Monday, May 15, 2006

Part D. Protection of Natural Features

Doing some research online today of the town planning board that regulates the development of subdivisions in the areas surrounding and inluding my grandmother's land in Massachusetts, I found this detailed advisory for developers on the subject of "protecting natural features" under the heading of "Section III: Subdivision Design Standards," which sounds good in theory:

D. PROTECTION OF NATURAL FEATURES
All natural features, such as large trees (greater than 8 inches in diameter DBH), water courses, wetlands, scenic points, historic locations, stone walls, and similar community assets which will contribute to the attractiveness and value of the property shall be shown on the plan and preserved. Appropriate reseeding and replanting of the non-paved areas of the public way is a component part of the construction of the subdivision, and is to be completed by the developer prior to acceptance.

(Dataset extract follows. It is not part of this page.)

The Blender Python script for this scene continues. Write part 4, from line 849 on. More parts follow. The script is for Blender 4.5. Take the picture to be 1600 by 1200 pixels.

Existing vegetation shall be disturbed at a minimum. Except where necessary to conform to road design, driveways, safety, and drainage, major earth grading shall be avoided. The Board, at its discretion, shall require portions of the public way to be planted with groups of shrubs or trees for aesthetic value and effect as to enhance the property. At least two trees per lot shall be preserved or planted within the right-of-way or within 10 feet of the right-of-way.

Monday, May 08, 2006

Art(s) Project DAY Zero

This purpose of this blog is to document my first year post-MFA. During this year I will be working on a project about my grandmother's land in western Mass. which will be sold to developers in the fall, but the idea for this project came two years ago from Nathaniel Hawthorne's description of the New England woods in his novel "The Scarlet Letter." This landscape has absolutely confounded me since I up and moved to western Mass. for one summer when I was fifteen after reading Hawthorne's book. The first issue to confront in this project is the question of "place"? Can a site exist in reality in an American culture in which site-specificity is readily fabricated? (Example: I went to a restaurant last night in suburban Chicago that was like a theme park--complete with faux tarnished mirrors and "worn" tables). So I started this project by rereading Miwon Kwon's "One Place After Another" (published in October Magazine in 1997). One of the main questions to face in this project is outlined by Kwon in the last paragraph of her essay, "What would it mean now to sustain the cultural and historical specificity of a place (and self) that is neither a simulacral pacifier nor a willful invention?"